— Begin —

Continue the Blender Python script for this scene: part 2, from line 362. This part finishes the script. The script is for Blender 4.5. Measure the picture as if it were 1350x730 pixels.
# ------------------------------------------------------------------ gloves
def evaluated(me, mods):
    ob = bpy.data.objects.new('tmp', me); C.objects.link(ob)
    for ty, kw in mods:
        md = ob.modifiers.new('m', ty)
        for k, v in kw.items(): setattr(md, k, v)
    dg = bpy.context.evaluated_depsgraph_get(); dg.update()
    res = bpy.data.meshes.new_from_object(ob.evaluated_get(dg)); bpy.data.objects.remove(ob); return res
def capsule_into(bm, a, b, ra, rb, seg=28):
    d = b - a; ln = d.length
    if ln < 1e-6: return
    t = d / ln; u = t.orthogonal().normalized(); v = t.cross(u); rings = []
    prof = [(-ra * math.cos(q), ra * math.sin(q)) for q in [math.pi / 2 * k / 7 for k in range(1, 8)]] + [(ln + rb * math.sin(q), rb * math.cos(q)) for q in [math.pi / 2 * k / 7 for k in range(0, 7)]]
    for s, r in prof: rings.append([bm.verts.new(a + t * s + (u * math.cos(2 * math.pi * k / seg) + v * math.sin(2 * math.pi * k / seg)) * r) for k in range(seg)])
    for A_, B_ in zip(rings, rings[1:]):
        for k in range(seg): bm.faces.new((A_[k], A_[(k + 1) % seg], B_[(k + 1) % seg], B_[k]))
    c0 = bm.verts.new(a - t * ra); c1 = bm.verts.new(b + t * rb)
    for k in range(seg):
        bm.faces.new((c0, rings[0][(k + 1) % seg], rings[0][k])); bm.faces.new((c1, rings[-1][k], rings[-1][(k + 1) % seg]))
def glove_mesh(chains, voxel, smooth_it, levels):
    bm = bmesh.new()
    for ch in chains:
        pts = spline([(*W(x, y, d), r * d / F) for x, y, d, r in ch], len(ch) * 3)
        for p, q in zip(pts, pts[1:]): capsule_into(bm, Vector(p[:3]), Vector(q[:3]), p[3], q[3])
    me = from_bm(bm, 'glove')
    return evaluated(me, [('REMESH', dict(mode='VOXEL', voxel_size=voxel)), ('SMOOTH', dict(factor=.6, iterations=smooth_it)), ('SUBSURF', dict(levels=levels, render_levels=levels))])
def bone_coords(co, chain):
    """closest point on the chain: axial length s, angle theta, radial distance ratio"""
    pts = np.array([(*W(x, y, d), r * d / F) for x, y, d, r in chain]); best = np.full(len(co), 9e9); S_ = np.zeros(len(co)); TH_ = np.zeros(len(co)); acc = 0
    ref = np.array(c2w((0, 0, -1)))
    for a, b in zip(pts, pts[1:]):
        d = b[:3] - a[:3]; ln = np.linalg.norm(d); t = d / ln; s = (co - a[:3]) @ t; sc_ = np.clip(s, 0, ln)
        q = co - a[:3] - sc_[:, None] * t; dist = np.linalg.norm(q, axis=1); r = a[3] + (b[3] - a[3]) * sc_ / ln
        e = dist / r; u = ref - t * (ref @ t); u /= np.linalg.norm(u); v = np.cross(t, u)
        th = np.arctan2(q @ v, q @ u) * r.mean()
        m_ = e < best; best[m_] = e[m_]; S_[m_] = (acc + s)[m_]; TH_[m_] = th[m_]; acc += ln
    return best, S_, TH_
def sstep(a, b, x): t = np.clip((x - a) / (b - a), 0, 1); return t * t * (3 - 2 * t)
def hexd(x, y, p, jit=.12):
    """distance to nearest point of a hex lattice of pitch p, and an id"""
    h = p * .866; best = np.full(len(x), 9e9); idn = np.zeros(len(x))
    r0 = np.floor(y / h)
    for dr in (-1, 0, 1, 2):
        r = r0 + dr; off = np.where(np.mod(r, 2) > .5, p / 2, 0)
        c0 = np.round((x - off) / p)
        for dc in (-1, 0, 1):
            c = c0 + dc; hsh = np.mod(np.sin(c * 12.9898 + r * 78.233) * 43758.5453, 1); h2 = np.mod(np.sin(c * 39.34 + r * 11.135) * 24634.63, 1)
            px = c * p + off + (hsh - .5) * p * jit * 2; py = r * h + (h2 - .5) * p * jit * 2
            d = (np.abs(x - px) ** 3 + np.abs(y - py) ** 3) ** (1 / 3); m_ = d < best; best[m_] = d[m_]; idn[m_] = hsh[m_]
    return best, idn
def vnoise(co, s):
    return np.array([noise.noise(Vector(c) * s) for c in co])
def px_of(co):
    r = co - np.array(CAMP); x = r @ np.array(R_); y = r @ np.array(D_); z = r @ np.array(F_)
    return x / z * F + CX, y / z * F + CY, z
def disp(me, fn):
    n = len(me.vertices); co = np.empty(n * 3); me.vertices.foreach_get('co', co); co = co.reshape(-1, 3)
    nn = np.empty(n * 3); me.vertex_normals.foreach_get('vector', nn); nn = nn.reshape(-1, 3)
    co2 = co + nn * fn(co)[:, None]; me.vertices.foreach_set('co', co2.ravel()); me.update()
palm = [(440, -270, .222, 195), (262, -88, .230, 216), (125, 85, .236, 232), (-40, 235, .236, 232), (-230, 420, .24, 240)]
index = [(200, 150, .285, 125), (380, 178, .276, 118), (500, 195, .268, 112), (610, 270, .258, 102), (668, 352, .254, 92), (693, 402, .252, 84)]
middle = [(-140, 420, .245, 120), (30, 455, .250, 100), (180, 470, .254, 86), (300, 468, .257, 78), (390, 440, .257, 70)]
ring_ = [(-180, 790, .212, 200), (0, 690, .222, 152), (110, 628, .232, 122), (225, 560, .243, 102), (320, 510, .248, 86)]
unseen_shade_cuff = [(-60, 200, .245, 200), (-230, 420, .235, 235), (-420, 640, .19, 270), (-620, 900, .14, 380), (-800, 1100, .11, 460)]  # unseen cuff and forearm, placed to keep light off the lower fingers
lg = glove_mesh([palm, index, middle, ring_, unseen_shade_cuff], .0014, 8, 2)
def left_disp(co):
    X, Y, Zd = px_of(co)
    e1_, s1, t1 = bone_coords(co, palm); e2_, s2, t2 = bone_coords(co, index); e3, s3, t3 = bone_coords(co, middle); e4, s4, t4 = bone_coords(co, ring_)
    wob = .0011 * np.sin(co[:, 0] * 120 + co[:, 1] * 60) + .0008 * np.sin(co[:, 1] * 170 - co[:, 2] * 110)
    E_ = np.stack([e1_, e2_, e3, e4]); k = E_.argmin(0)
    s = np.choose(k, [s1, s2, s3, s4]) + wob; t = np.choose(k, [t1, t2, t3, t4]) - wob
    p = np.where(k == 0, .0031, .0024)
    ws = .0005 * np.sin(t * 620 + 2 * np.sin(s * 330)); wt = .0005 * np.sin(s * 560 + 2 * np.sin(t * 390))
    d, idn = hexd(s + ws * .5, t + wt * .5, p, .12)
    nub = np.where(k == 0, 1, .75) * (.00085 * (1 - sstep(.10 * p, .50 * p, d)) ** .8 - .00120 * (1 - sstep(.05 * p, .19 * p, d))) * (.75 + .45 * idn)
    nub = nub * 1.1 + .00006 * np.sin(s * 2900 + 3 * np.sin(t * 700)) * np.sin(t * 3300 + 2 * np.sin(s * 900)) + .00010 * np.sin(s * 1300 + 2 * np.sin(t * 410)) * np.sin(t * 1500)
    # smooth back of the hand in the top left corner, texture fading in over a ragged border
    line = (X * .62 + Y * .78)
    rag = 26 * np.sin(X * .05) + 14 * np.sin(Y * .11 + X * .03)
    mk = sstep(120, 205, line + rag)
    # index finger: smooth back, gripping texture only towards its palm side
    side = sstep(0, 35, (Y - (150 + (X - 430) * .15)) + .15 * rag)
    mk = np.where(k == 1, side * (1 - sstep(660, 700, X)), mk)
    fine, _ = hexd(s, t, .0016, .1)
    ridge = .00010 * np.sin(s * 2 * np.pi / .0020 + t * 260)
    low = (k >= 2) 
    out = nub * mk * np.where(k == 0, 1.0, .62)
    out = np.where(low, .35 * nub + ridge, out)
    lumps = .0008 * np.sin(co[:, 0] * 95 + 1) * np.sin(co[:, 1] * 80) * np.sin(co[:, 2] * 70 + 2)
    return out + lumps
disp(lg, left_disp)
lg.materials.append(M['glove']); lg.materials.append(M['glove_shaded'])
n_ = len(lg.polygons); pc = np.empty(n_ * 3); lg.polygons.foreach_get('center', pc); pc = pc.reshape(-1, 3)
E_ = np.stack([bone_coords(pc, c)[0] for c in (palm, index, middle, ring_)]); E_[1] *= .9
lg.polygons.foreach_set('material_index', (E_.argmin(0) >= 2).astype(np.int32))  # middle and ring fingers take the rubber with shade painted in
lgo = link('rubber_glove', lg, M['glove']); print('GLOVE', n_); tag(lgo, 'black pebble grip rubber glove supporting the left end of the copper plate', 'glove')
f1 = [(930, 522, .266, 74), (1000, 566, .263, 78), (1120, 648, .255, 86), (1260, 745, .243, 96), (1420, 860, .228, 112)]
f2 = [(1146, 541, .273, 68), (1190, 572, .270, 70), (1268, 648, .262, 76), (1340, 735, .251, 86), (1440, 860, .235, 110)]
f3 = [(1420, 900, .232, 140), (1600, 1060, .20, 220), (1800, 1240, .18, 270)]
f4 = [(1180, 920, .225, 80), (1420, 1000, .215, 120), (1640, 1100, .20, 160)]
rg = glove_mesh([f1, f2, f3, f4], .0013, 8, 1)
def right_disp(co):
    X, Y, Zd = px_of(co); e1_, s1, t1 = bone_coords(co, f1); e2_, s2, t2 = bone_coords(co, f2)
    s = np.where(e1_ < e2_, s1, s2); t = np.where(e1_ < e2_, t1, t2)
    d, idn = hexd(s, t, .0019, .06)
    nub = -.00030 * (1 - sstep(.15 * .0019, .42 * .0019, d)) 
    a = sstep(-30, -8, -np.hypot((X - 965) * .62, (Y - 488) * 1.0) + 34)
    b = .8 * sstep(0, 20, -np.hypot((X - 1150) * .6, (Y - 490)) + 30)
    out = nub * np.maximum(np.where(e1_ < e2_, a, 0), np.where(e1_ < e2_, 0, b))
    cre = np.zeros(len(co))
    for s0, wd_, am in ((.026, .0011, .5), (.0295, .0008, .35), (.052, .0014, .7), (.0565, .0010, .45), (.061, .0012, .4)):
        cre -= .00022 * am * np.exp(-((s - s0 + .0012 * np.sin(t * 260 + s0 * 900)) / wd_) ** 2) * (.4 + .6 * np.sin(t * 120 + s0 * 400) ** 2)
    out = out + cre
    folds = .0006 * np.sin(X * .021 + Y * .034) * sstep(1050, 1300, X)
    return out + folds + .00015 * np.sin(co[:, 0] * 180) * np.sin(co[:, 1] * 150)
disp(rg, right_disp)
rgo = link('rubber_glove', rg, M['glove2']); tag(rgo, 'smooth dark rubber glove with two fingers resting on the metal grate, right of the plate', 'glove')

— End —

• **What needs to be done**
Reproduce the lines exactly, taking as the first line the one with "n_ = len(lg.polygons);" and as the last line the one with "(E_.argmin(0) >= 2).astype(np.int32))", and include nothing else.

• **The output**
n_ = len(lg.polygons); pc = np.empty(n_ * 3); lg.polygons.foreach_get('center', pc); pc = pc.reshape(-1, 3)
E_ = np.stack([bone_coords(pc, c)[0] for c in (palm, index, middle, ring_)]); E_[1] *= .9
lg.polygons.foreach_set('material_index', (E_.argmin(0) >= 2).astype(np.int32))  # middle and ring fingers take the rubber with shade painted in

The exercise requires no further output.